[start of Dataset excerpt]

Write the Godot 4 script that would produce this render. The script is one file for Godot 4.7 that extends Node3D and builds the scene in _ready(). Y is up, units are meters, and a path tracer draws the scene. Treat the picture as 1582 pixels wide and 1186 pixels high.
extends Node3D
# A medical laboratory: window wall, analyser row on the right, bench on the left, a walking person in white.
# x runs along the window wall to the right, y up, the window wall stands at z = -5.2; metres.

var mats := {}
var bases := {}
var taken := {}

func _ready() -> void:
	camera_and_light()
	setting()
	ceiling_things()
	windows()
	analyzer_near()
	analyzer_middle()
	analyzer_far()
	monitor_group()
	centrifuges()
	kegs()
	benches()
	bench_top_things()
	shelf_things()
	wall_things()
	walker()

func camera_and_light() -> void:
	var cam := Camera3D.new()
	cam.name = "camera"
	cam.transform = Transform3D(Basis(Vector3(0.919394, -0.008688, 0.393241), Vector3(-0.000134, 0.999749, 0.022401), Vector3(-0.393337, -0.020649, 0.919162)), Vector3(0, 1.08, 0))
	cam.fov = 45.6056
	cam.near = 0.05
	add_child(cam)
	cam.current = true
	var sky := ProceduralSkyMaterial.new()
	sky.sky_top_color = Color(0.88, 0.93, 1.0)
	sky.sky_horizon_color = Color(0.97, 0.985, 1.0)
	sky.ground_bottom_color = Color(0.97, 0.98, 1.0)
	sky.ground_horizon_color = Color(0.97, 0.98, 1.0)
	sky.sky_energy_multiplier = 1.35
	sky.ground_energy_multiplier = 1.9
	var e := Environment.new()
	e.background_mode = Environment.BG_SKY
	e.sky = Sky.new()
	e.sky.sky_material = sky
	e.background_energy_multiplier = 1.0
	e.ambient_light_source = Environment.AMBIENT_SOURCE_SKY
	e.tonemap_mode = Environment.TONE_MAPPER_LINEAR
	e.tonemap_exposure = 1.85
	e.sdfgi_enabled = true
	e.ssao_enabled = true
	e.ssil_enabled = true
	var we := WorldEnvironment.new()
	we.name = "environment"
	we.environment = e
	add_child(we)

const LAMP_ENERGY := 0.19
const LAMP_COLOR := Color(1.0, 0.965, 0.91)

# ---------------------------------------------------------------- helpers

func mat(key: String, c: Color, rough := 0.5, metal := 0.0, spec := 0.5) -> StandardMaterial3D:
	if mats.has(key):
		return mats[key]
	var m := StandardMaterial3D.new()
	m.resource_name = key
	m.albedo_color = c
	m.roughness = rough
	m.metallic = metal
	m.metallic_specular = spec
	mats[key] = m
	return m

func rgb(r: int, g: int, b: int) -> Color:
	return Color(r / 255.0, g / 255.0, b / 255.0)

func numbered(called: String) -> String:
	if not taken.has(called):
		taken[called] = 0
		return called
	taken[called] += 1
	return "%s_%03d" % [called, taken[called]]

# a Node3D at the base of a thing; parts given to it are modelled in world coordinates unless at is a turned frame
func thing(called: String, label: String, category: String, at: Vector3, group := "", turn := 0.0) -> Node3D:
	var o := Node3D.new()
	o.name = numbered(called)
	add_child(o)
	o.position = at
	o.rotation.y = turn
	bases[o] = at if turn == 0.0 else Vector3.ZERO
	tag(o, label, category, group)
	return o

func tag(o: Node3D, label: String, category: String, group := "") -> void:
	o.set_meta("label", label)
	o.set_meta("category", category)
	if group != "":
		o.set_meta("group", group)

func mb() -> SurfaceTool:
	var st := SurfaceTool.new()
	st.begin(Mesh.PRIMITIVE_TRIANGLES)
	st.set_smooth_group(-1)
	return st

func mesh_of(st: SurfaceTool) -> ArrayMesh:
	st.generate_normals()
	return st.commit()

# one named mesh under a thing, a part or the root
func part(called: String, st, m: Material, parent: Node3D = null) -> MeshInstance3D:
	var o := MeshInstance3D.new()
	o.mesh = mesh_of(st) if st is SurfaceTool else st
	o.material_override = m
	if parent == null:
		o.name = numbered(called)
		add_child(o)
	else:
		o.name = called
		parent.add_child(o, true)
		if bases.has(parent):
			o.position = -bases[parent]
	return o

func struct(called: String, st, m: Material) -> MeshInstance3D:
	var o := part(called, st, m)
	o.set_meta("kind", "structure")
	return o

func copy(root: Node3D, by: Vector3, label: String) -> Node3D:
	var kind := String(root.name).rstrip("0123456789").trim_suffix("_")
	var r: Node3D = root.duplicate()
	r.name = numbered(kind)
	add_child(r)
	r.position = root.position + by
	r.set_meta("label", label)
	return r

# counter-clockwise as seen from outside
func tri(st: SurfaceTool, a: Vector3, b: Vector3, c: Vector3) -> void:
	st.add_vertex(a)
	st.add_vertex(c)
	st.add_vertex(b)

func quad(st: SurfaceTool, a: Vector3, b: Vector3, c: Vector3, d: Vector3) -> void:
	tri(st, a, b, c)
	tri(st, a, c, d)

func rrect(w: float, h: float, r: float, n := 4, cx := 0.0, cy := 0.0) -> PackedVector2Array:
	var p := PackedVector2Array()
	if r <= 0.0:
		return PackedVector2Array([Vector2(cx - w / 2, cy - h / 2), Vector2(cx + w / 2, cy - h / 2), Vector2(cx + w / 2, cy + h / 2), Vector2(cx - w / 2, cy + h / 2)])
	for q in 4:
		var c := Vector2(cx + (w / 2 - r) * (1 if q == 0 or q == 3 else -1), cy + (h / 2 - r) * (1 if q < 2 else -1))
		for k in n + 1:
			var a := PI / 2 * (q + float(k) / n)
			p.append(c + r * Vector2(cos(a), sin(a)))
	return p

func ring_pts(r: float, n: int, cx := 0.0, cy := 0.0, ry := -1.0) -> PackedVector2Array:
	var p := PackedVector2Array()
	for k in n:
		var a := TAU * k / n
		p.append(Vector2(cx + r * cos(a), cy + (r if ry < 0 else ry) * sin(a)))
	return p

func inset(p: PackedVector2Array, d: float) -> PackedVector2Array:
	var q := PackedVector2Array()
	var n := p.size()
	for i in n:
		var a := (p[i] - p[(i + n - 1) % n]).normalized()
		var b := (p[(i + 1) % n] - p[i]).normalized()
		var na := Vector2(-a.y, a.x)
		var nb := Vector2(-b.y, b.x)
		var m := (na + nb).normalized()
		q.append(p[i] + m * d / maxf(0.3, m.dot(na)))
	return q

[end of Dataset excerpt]

• **Set task**: Extract every line containing the string "extends" from the data above.

• **Exercise answer**:
Write the Godot 4 script that would produce this render. The script is one file for Godot 4.7 that extends Node3D and builds the scene in _ready(). Y is up, units are meters, and a path tracer draws the scene. Treat the picture as 1582 pixels wide and 1186 pixels high.
extends Node3D